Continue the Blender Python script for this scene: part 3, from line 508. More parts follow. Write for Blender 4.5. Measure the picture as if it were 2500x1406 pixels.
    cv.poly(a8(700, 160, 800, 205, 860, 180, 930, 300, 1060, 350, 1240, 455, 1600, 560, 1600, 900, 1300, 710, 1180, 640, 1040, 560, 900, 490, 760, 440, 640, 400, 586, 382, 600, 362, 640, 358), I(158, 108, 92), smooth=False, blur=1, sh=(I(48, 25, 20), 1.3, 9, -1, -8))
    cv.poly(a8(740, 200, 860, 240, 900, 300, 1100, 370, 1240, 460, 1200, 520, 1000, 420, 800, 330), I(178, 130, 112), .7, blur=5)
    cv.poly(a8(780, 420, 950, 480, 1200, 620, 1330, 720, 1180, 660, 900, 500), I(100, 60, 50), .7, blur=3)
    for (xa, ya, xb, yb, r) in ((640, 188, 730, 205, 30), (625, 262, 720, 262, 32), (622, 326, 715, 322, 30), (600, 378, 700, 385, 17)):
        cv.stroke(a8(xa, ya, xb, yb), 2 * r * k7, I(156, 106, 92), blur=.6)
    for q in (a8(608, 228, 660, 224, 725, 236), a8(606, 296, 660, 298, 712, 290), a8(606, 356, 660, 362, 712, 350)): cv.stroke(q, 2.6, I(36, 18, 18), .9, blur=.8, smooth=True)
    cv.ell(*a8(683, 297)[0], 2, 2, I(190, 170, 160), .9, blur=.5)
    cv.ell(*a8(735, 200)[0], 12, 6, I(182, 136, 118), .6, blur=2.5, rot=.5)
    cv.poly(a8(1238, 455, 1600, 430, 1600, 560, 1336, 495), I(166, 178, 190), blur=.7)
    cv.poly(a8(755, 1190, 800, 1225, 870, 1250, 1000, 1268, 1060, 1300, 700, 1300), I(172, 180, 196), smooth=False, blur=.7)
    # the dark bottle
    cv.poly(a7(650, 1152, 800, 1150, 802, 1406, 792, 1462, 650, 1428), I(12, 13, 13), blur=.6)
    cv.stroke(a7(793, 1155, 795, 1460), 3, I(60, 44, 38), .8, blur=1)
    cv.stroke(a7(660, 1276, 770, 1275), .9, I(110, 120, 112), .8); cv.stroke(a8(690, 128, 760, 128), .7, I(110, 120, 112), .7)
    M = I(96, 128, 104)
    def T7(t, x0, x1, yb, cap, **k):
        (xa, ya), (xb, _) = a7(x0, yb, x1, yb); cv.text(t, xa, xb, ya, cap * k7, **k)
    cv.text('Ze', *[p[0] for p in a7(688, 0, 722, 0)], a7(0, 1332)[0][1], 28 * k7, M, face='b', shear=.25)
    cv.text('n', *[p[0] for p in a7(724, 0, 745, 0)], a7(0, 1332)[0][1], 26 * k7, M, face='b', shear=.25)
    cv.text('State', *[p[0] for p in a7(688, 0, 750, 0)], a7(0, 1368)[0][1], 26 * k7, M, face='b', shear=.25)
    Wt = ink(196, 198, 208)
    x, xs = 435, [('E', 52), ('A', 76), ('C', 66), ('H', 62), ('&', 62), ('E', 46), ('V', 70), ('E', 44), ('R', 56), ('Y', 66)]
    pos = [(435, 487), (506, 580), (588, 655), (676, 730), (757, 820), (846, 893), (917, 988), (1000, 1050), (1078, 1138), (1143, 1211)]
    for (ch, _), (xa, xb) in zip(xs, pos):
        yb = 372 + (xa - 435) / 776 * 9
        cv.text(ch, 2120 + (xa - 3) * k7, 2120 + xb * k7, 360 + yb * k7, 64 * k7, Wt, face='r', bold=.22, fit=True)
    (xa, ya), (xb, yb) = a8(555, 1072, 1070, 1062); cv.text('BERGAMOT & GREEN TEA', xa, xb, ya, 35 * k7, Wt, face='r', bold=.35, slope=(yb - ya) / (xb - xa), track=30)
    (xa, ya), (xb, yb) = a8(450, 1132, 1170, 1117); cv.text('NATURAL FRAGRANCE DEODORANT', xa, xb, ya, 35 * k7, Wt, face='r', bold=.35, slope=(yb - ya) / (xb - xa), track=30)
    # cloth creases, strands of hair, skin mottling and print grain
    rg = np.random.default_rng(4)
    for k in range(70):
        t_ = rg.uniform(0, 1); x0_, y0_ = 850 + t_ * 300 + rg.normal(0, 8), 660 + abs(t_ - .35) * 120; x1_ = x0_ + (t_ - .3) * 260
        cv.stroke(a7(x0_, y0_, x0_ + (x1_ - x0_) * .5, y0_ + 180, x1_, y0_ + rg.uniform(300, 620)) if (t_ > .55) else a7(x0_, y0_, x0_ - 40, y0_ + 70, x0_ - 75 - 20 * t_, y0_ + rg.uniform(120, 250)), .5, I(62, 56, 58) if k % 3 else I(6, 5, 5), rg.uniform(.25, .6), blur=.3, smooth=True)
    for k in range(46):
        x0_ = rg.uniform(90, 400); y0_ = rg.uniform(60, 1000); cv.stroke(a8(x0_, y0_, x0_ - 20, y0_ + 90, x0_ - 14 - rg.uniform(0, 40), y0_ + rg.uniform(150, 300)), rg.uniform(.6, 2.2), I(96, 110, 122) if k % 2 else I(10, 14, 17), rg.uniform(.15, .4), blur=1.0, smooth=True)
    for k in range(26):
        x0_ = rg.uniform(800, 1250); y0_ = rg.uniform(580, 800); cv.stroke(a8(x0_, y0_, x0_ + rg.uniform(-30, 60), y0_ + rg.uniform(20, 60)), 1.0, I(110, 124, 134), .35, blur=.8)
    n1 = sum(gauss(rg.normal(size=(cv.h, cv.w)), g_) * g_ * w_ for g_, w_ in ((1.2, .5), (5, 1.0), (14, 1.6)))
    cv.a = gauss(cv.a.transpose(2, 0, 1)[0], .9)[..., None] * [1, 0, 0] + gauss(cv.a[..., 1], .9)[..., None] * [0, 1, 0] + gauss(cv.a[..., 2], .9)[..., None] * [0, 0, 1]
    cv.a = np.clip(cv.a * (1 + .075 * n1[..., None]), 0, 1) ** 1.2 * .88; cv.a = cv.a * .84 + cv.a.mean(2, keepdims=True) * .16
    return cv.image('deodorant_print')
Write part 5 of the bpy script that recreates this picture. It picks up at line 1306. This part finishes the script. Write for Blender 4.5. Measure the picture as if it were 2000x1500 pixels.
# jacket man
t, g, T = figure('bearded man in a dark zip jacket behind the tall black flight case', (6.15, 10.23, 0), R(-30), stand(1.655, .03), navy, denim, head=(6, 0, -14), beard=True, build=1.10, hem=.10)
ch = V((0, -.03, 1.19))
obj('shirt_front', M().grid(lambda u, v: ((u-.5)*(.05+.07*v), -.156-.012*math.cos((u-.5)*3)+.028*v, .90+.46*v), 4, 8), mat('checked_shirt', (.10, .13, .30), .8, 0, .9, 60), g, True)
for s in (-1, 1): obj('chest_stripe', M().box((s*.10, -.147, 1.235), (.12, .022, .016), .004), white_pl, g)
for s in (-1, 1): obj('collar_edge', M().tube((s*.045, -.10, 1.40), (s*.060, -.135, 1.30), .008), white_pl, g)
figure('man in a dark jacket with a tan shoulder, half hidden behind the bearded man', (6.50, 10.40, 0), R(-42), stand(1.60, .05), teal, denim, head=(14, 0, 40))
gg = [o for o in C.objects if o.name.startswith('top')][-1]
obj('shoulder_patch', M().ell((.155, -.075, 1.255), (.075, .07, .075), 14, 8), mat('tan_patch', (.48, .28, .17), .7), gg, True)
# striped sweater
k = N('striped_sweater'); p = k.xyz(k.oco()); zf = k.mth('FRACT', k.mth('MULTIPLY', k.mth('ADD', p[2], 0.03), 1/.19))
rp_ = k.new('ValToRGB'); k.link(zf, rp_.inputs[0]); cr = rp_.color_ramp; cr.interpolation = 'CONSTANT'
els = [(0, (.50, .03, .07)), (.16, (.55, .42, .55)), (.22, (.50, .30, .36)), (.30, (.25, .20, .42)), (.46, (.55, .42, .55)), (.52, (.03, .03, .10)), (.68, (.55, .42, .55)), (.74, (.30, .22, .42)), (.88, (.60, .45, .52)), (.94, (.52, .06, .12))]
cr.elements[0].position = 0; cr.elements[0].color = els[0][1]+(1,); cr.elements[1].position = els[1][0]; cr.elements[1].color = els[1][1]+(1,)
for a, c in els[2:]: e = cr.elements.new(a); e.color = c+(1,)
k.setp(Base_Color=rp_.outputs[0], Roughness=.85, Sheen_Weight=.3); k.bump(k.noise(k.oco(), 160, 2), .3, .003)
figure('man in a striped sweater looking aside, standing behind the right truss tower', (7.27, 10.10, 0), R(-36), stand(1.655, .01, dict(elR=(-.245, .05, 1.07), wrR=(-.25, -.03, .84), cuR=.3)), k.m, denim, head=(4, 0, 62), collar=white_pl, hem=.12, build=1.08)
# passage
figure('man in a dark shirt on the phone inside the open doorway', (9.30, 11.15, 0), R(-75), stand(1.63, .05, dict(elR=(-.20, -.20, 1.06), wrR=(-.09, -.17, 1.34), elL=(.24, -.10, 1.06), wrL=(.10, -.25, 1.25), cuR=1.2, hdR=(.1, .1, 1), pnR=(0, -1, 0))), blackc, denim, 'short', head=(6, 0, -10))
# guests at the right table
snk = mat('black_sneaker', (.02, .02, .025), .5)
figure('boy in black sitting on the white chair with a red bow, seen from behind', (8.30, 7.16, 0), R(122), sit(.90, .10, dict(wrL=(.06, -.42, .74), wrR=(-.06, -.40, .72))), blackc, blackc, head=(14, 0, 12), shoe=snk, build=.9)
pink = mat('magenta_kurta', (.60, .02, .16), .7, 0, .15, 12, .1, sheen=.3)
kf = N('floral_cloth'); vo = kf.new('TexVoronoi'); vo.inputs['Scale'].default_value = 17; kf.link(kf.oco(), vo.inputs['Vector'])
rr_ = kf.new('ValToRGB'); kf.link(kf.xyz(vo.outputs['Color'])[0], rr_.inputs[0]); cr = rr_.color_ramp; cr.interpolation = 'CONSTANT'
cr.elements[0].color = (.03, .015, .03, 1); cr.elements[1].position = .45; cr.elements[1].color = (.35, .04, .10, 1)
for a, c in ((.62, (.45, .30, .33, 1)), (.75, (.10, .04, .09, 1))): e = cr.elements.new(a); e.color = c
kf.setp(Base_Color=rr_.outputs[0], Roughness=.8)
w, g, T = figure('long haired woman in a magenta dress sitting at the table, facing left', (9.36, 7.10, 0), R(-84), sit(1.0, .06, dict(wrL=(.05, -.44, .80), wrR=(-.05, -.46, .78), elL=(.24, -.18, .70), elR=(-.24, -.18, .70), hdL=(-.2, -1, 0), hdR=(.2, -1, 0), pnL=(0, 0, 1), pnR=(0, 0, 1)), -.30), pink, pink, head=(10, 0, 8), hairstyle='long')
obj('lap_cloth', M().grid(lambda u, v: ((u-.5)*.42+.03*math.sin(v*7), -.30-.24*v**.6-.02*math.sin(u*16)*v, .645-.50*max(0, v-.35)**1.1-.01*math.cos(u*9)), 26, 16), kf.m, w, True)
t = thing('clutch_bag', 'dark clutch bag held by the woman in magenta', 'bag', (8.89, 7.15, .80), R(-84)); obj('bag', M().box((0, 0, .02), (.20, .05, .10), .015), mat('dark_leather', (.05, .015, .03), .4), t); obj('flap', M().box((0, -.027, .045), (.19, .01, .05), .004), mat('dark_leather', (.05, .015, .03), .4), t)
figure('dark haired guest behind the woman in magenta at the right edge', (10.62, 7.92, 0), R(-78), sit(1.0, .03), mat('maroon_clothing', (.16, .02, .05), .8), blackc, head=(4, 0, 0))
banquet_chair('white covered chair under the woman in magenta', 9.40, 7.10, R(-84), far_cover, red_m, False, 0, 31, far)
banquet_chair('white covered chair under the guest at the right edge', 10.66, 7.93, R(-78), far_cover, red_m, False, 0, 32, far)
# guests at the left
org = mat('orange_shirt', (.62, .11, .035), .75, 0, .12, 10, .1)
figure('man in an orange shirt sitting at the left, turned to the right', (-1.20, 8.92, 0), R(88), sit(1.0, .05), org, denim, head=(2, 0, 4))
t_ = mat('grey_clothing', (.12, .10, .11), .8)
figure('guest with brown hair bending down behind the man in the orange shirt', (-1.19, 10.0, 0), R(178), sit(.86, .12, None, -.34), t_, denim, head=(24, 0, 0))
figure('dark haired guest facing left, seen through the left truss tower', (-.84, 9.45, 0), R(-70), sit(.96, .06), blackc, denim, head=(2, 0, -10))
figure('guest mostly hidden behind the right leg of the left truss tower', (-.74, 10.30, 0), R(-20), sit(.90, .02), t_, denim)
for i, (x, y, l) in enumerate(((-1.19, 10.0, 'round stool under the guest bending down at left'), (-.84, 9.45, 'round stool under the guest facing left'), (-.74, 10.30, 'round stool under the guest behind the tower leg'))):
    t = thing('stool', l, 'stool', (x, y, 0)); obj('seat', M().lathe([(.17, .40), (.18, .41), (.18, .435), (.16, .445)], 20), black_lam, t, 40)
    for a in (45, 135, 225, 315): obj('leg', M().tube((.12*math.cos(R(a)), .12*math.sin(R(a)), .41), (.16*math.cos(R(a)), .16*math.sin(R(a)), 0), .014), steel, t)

__Exercise aim__.
Tally the lines above containing "this". Answer with the count only.

__Result of the task__.
2